Hudson specifically referred to the United Arab Emirates, which he said had used its wealth and political influence across the Horn of Africa over the past two years to transfer weapons to the militia through the largest and most extensive military airlift operation. This operation involved Libya, Chad, the Central African Republic, South Sudan, and Somalia’s Puntland region. He also cited the recruitment of hundreds of Colombian mercenaries through a complex network of shell companies designed to provide a thin cover enabling later deniability. These actions, he said, contributed to strengthening and upgrading the militia’s weapons and capabilities, enabling it to commit atrocities and violations. He accused the militia of committing war crimes in El Fasher, including ethnic cleansing, the killing of civilians, and the burning of some victims’ bodies. He called for decisive legal measures against those involved. He warned of the dire humanitarian conditions in cities currently under siege, which have led to increased rates of irregular migration from Sudan and neighbouring countries. Hudson concluded his remarks there.
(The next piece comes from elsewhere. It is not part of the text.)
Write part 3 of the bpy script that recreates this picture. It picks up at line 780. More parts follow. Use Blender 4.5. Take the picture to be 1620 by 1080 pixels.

There is no dispute over the involvement of the United Arab Emirates in supporting and financing the terrorist militia and fuelling the war in Sudan. Evidence, proof, eyewitness accounts, and analyses by politicians, journalists, and legal experts from across the world have multiplied. International and national media outlets, as well as social media platforms, have conveyed real events, war crimes, and crimes against humanity from the battlefield to the global public. Nothing remains but for stones themselves to testify that this is a criminal terrorist militia. What, then, is the world waiting for to designate the militia as a terrorist organisation? When will the international community move to criminalise the UAE for supporting terrorism and fuelling the war in Sudan, with all the brutal crimes, savage atrocities, and blatant violations of international law that have resulted?
Will talk of irregular migration finally spur Europe into action, out of fear of migrants crossing the sea towards it in flight from war?
The war in Sudan has long-term repercussions. The world will eventually discover that procrastination, hesitation in stopping it, the pursuit of half-solutions, and reliance on grey diplomatic positions and lukewarm statements of condemnation were crimes in themselves. The catastrophic fallout of this war will not be confined to Sudan alone, nor to its neighbouring states, nor even to Africa—but will affect the entire world.